Reading these articles as well as examining the life of a typical 12 year old resulted in a few thoughts about teaching the youth of today:
- It is important to incorporate technology into the classroom. Not just “layering” it, but to really incorporate it.
- Technology is an important focus, but it should not be the sole focus in the classroom. Many different types of activities can be engaging for students. One day I had my students work on giant pieces of paper and when I held up the giant paper to show them…the room was filled with gasps of amazement, excitement and anticipation. Furthermore, simulations and problem-based learning activities that involve critical thinking and group interaction can be engaging and valuable for students.
- This generation has a “different” type of attention span and they seem to excel at multi-tasking (simultaneously engaging in multiple IMing sessions while searching the Internet and watching video clips etc. is relatively “normal” behavior) and these skills need to be taken into account while developing curriculum. (““Their short attention spans,” as one professor put it, “are [only] for the old ways of learning.” They certainly don’t have short attention spans for their games, movies, music, or Internet surfing.”” Engage Me or Enrage Me)

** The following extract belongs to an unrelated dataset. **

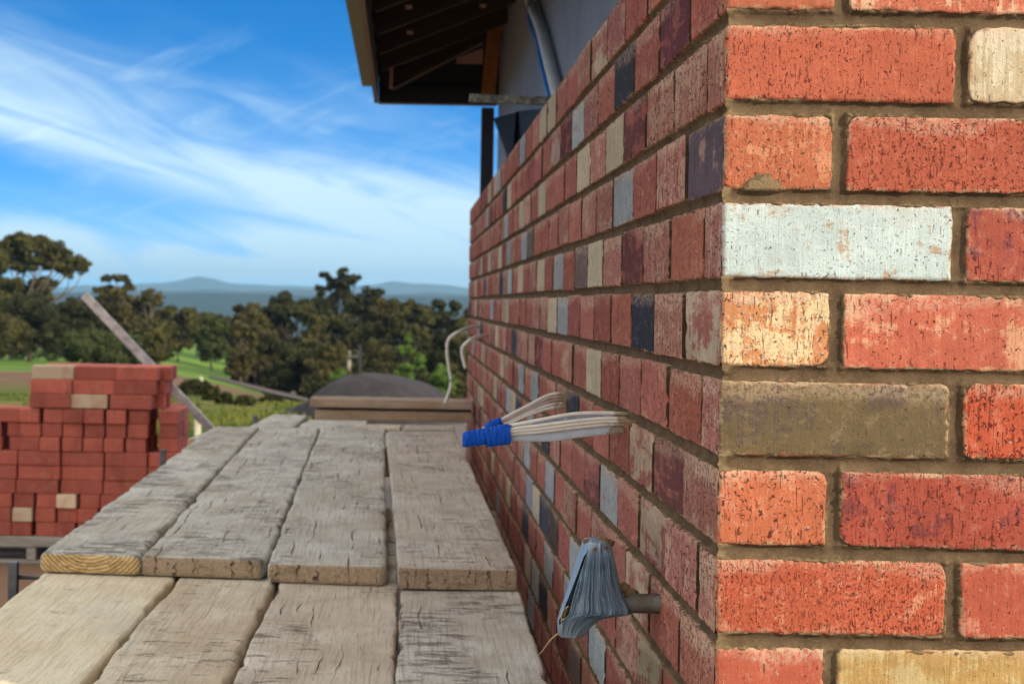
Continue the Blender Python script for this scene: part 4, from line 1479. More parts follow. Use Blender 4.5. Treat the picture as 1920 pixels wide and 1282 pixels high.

- Visuals are important to today’s students and video clips, photos, pictures and other multi-media files should be incorporated into the classroom.
- Students are becoming self-directed learners.
- While Blooms taxonomy has long been functional, the updated, digital version provides a new framework for the digital age.
- Students using technology need to be monitored to make sure they are actually working…Messing Around but not messing around. All too often their Facebook status will be written from class or they are IMing friends about social topics. To observe this tendency to get off topic on the computer, one only needs to look at a roomful of teachers at a school sponsored in-service…how many are really hard at work on their laptops doing in-service related stuff? (Many are checking their own Facebook accounts, answering e-mail, writing lesson plans, looking at vacation photos…)
- While the virtual world provides rich opportunities, let’s not forget the real world and the experiences it offers as well.